Traditional ad agencies and large corporate marketers are taking notice of the targeted reach that paid search advertising offers along with the ability to measure ROI for an ad campaign more effectively, she said.

"I believe that the traditional ad agencies will continue to recognize the potential of SEM and start partnering with leading SEM agencies to integrate SEM with offline ad strategies," she said.

Vertical search has grown in importance as well, Ms. Siminoff said.

"The verticals are giving marketers a more focused customer entry point with which to reach qualified customers that match their target demographics," she said.

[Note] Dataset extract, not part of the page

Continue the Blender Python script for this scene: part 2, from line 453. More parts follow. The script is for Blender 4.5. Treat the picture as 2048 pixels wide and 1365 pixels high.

"The valuable demographic profiles and high income brackets of verticals such as finance appeal not only to financial product and service companies, but also to high-end electronics, automobile and other companies where marketers want to reach people with the propensity and ability to spend significant amounts of money," she said.

Expect all these issues to be front and center at SES San Jose, which typically attracts thousands of delegations from across the country. However, not everyone is a fan of SES.

"SES San Jose, aside from people building industry relationships and fawning over the Google party, not much happens at SES for search vendors," said Lisa Wehr, CEO of Oneupweb, Lake Leelanau, MI. "The heyday is over. It's become more of a networking get-together for DIY'ers and a podium for product announcements."

The search engine marketing industry's mood is quiet, Ms. Wehr said. She was disappointed that nothing is new, and she hinted that Oneupweb was about to shake things up.

"It seems to me that the consolidation of search marketing companies has happened, and now those companies you used to hear from have nothing significant to say because they've lost that entrepreneurial edge," Ms. Wehr said. "Now they're just keeping shop."